A Vulture circled over the motley crew of hydrometricians that had gathered for the showdown at Liesingbach for the 2nd EGU Flow Regatta on April 24th, 2023. The call had gone out far and wide: the winner of the showdown would achieve everlasting glory, songs would be sung, their name echoing through legend. The losers would become, as Tom Waits predicted, just more dirt in the ground.
Storm clouds gathered threateningly in the Viennese sky behind Sheriff Salvador and his deputy Rolf as they presided over the competition.
“Now each of you have.. history.. I know I do. Some of you work in Salt, others in Moving Pictures, and we even have some Pulse Counters, and Waders among us.”
Figure 1. The motley crew of hydrometricians. Deputy Rolf nervously eyes Christoph. King Nick, incognito amongst the common people. Alex suits up for the coming showdown.
The contestants shifted nervously and eyed the others. Alex looked up with huge Coke bottle glasses as he smoothly got into his Waders. All participants were hardened by years of outdoor work. They trusted nobody and nobody trusted them. These were scientists who slept with their instruments beneath their pillows. They slept lightly. A church bell rang high noon. They all assumed the bell tolled for them.
The rules are simple, continued Salvador, strutting amongst the volatile crowd, “I’m going to send a deputy among you and ask you one question: What is your Scientific Wild Ass Guess, your SWAG? Closest shot wins. Furthest, …. well, we all know what happened last time.” Rolf, holding his side-piece squinted at Christoph (Figure 1).
The contenders were:
- Nick “still-post-thesis-defence-hung-over” Hutley, who was expediting the robot revolution with his “Johnny 5” inspired stereoscopic computer vision system. I’m starting to come to grips with what this system can do: simultaneously measure surface velocity AND orthorectify AND measure water depth, so no control points required: wild, man.
- King Nick “of the people” Everard, dressed in a conspicuously proletariat “street” outfit while constantly meeting people’s gaze and whispering “I’m King Nick”, had a radar gun and an overwhelming, nearly crippling, self-confidence.

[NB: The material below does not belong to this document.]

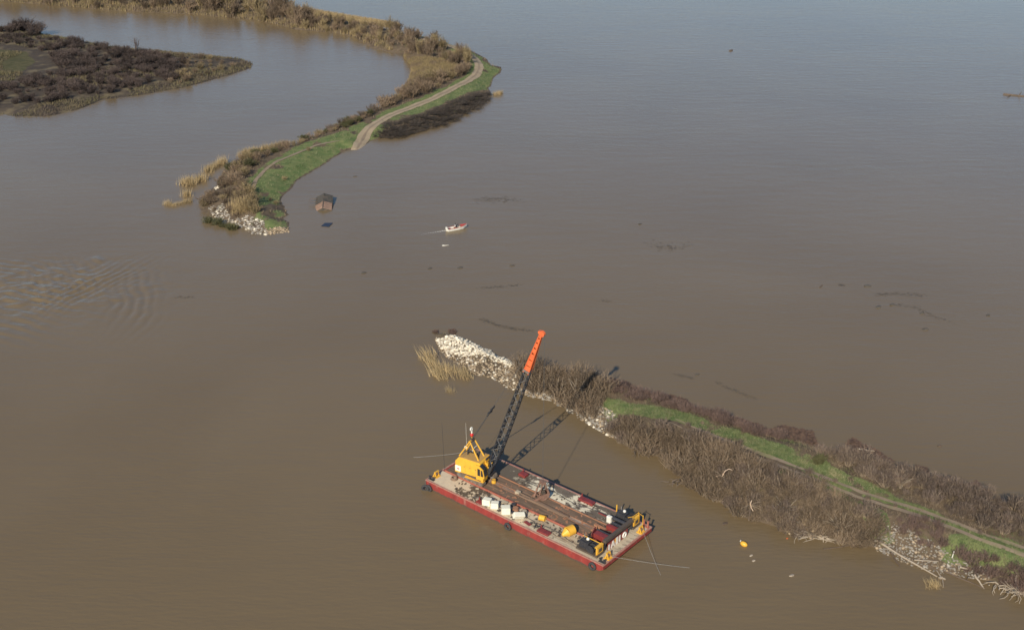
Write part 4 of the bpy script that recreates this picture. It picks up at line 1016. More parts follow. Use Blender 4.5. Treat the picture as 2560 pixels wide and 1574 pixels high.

- Alex “Go Big or Go Home” Hauet carried a 4-Blade Ott C2 Long Barrel Pulse Maker.
- Christoph “Ignore That Man Behind the Curtain” Sommer had a TQ as well as access to the RQ30 installed on the bridge.
- Gabe, who had travelled a great distance to be here, at great personal cost, with nothing but a duck and two small dinosaurs strapped to his back. His instruments, the QiQuac* and T-HRECS, had been developed with “Extra-Fine” resolution, “Retro Graphics”, and a “Blood Curdlin’” Quack, for times when things got real.
- Salvador had the DischargeApp, which claims to be the fastest device, just draw the smartphone and in 5 clicks you have a measurement.
One of the contenders dared to stand up and asked Salvador:
“How come Sheriff and contender at the same time?” Salvador stared at him and said: “simply, I am the Sheriff”.
Sheriff Salvador swaggered up to Gabe, squinted through his years of experience and scepticism, spat on the dry earth (instantly evaporated) and said “You’re not from round these parts.”
“No sir, I’m from Kanada!” he said brightly.
Salvador spat again, (shpshh) “Well, Kanada, I hope you’re smarter than you look, I’m deputising you,” and he slapped a deputy badge on his chest. “Go get me the SWAGs from these fine folks. Alright Rolf, Round ‘em Up!”
Deputy Rolf sprang to action “Hiya! Get along there! Go on, Giddup!” and the hydrometricians started and were herded away!
Gabe quietly collected SWAGs, shown in Table 1. To be highlighted is that Alex had more time than anyone else, more than 20 mins, but still complained about being rushed for his estimate. Nick Hutley had Johnny 5 setup on a ladder and started measuring.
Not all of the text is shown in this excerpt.